TASK DIRECTIONS
Restate the opening lines of the material below word for word, stopping after the line that contains "scene.camera = camo".

** start AVAILABLE DATA **

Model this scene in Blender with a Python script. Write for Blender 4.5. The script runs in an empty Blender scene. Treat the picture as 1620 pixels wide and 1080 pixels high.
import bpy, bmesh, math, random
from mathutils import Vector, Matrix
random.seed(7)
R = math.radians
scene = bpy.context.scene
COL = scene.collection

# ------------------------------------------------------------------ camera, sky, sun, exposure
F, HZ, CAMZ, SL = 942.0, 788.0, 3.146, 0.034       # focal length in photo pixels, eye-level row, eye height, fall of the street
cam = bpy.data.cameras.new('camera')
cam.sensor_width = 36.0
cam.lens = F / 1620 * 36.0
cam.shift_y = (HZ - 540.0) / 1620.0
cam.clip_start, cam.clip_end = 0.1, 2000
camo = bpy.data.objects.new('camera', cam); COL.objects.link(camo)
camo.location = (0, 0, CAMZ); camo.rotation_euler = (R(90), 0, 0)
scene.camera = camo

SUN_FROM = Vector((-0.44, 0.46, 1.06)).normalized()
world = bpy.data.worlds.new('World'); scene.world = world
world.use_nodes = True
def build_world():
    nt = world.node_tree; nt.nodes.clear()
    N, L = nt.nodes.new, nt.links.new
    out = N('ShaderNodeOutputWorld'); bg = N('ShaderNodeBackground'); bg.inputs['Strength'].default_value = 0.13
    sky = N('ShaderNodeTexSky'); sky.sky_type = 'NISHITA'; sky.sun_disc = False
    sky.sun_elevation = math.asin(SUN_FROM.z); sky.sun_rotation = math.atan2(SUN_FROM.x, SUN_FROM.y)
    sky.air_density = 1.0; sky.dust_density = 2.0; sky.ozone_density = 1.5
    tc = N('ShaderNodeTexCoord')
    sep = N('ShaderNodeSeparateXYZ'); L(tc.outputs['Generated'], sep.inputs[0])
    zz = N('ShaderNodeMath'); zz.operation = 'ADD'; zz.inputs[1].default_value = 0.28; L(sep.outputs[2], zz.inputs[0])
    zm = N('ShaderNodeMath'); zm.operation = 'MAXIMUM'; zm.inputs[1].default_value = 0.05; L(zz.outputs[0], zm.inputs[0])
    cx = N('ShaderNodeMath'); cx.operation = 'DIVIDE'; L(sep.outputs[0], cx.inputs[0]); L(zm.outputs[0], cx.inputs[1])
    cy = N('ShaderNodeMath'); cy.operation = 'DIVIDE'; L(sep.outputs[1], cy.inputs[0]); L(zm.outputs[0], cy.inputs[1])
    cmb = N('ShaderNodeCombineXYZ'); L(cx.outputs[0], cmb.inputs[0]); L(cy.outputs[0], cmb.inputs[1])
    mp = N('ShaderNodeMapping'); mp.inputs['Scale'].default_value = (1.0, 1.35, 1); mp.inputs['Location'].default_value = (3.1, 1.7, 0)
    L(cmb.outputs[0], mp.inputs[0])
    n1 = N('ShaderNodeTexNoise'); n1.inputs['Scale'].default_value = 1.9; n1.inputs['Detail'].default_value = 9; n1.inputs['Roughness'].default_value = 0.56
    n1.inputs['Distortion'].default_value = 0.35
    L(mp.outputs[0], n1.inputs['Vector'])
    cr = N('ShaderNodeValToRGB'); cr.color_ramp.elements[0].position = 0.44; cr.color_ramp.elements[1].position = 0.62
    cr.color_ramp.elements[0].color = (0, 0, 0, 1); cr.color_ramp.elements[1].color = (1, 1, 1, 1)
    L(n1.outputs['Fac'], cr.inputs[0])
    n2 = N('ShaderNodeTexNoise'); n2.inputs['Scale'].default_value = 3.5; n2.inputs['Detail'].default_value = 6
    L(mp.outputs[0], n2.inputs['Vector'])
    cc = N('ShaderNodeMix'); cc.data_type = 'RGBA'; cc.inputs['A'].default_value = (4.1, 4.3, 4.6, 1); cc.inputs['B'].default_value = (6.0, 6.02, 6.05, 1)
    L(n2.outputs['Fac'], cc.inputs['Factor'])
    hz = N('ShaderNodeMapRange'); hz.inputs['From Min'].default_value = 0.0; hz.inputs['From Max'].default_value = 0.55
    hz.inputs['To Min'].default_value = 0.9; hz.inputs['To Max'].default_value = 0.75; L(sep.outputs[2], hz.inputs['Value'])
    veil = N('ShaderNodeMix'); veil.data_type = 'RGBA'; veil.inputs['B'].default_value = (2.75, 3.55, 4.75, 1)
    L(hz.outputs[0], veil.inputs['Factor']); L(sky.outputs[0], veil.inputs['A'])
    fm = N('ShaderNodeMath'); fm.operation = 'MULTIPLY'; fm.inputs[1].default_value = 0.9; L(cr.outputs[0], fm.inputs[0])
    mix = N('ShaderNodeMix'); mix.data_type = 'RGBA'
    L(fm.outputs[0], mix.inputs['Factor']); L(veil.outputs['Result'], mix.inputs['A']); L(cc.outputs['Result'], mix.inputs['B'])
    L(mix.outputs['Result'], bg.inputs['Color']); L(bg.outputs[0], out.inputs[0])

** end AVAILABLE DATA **

RESULT BELOW
Model this scene in Blender with a Python script. Write for Blender 4.5. The script runs in an empty Blender scene. Treat the picture as 1620 pixels wide and 1080 pixels high.
import bpy, bmesh, math, random
from mathutils import Vector, Matrix
random.seed(7)
R = math.radians
scene = bpy.context.scene
COL = scene.collection

# ------------------------------------------------------------------ camera, sky, sun, exposure
F, HZ, CAMZ, SL = 942.0, 788.0, 3.146, 0.034       # focal length in photo pixels, eye-level row, eye height, fall of the street
cam = bpy.data.cameras.new('camera')
cam.sensor_width = 36.0
cam.lens = F / 1620 * 36.0
cam.shift_y = (HZ - 540.0) / 1620.0
cam.clip_start, cam.clip_end = 0.1, 2000
camo = bpy.data.objects.new('camera', cam); COL.objects.link(camo)
camo.location = (0, 0, CAMZ); camo.rotation_euler = (R(90), 0, 0)
scene.camera = camo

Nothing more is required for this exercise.